For it seemed to me, and I think to him, that it was from that sexual tension between us, admitted now and understood, but not assuaged, that the great and sudden assurance of friendship between us rose: a friendship so much needed by us both in our exile, and already so well proved in the days and nights of our bitter journey, that it might as well be called, now as later, love. But it was from the difference between us, not from the affinities and likenesses, but from the difference, that that love came; and it was itself the bridge, the only bridge, across what divided us.

Difference, then — between races, between genders, between individuals — is not a thing to be erased or denied, but a place to live upon, and the only ground for life and for love.

On the one hand, Le Guin’s alternative to imperialism — basically, love one another — seems too easy, or even glib. The Ekumen is — like that old Federation — simply too good to be true. Certainly, the history of the U.S. seems to caution pretty strongly against believing empires when they say that they are only empiring for the good of those empired.

And Genly Ai himself seems too good by half. His sexual abstention, which gives the pivotal scene above much of its force, seems hard to credit when looked at more than cursorily. He has, supposedly, been on Gethen for more than a year; he’s planning to be there for much longer; he does not seem to be intimate with anyone back on his home planet, or with his colleagues circling in stasis in the ship above. Has he just decided to never have sex again for the rest of his life — or at the least for many years? That’s a bit hard to swallow, especially given the history of imperialism and sexuality on the one hand, and the taboo-less ease of sex in the Gethenien culture on the other. What’s even harder to credit is the fact that throughout the entire book, Genly basically never expresses any sexual desire; not for the Getheniens around him, not for anyone in his past, not looking forward to the future. He is preternaturally continent. Le Guin — like Genly himself — seems to feel that not only gender, but sex, must to be verboten if difference is not to result in violence.

But even with those caveats, Left Hand of Darkness still manages something pretty rare at the time, and I think rare still — a sci-fi cross-cultural friendship which feels both genuinely cross-cultural, and genuinely like friendship. And, the book suggests, one of the greatest gifts of that friendship, or that difference, is to give you a sense of your own difference or individuality. There’s a lovely moment in the book when Genly Ai suddenly sees his own masculinity — his competitiveness, his investment in his own strength, his honor — from the vantage of his relationship with Estraven, as a cultural construct, a burden, even, that he can put down if he chooses. And there is also the moment when we get Estraven’s view of him.

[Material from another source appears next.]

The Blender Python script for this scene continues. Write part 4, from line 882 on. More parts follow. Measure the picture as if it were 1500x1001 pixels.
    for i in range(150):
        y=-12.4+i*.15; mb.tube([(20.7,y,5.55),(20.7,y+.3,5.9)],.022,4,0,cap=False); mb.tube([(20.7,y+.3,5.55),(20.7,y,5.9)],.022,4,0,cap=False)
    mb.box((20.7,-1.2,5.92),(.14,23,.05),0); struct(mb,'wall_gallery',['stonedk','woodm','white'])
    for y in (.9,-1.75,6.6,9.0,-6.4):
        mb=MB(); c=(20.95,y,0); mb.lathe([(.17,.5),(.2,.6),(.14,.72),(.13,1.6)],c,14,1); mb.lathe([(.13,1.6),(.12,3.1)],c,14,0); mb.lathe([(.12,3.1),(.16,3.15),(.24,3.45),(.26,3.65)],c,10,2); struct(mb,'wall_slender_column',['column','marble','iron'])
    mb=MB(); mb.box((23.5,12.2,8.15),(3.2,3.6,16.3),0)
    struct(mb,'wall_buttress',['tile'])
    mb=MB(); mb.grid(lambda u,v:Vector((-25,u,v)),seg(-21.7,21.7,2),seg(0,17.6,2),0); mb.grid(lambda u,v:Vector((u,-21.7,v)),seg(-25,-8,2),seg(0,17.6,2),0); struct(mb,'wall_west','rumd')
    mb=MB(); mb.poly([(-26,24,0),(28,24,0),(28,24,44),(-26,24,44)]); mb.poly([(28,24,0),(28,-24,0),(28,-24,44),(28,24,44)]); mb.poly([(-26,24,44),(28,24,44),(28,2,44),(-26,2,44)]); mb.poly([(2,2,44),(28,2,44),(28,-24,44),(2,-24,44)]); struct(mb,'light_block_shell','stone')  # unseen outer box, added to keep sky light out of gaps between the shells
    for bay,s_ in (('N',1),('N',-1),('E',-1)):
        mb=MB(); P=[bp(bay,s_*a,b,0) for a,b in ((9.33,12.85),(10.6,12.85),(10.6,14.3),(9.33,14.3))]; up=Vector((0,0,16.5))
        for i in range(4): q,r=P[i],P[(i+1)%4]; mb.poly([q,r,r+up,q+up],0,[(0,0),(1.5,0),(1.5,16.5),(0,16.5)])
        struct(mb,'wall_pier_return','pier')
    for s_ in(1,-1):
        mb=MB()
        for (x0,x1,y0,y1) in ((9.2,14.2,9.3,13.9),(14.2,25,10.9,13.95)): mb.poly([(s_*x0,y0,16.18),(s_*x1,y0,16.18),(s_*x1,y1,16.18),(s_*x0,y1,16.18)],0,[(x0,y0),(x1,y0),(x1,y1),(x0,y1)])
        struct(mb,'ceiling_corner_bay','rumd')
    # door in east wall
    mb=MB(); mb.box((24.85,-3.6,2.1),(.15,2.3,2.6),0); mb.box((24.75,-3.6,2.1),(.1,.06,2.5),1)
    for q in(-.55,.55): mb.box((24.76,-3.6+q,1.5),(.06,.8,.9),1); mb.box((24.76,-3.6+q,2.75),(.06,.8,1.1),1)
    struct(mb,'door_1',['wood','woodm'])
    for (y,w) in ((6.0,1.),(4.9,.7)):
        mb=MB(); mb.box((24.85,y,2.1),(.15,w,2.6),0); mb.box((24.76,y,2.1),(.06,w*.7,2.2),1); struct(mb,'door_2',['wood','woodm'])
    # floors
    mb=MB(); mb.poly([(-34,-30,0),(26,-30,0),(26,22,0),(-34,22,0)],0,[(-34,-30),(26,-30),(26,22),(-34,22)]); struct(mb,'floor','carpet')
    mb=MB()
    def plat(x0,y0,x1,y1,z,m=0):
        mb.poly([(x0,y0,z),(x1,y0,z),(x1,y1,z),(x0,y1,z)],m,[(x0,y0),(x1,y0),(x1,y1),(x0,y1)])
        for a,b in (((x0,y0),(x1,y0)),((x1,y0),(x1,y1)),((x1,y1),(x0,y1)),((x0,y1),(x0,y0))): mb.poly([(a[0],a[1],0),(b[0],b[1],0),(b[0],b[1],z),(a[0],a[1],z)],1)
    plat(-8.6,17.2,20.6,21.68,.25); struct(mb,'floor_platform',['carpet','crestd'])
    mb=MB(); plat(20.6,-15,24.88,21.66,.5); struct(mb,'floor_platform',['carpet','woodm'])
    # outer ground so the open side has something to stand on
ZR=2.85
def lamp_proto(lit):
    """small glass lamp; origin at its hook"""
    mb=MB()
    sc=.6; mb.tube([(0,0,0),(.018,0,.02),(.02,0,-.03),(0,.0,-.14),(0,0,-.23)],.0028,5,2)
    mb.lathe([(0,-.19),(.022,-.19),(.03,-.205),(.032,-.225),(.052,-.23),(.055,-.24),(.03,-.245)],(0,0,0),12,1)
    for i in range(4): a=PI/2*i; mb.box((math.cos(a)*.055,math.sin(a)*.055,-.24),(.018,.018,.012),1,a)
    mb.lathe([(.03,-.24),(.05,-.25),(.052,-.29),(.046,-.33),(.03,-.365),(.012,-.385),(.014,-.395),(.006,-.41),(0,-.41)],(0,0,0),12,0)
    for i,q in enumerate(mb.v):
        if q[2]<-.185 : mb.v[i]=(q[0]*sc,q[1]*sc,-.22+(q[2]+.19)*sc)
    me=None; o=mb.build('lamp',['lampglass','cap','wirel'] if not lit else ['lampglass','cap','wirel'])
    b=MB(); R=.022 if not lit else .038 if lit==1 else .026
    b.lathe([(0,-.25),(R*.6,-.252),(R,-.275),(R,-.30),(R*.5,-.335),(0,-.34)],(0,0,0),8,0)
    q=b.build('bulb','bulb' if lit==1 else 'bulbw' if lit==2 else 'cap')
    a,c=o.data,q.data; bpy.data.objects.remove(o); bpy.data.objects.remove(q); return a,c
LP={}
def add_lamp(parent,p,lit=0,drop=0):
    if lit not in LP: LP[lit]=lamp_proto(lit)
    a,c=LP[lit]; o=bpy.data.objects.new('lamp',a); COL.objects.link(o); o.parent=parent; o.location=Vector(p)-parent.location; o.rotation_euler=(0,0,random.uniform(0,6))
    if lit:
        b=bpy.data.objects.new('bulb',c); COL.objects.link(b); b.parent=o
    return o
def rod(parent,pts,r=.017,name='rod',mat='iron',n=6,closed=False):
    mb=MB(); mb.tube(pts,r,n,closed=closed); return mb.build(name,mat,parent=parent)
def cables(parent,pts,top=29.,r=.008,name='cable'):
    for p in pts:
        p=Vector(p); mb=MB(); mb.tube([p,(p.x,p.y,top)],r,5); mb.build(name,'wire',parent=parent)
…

There is a frailty about him. He is all unprotected, exposed, vulnerable, even to his sexual organ, which he must carry always outside himself; but he is strong, unbelievably strong. I am not sure he can keep hauling any longer than I can, but he can haul harder and faster than I — twice as hard…. To match his frailty and strength, he has a spirit easy to despair and quick to defiance: a fierce, impatient courage. This slow, hard crawling work we have been doing these days wears him out in body and will, so that if he were one of my race I should think him a coward, but he is anything but that; he has a ready bravery I have never seen the like of.

This is certainly about Genly Ai in particular, as an individual — but it’s also about his masculinity, which is, in Estraven’s eyes, not foolish or violent, but vulnerable and strong and gallant. Le Guin refuses a story in which the colonizers are evil and must be erased, just as she refuses one in which the colonized are barbarians and must be erased. Rather, she suggests, when you erase the other you erase yourself; what eyes can see you if you poke out everyone else’s eyes? The Left Hand of Darkness may not be convincing in every respect, but it is, at the very least, a useful reminder that difference is the basis, not just of genocide, but of love as well.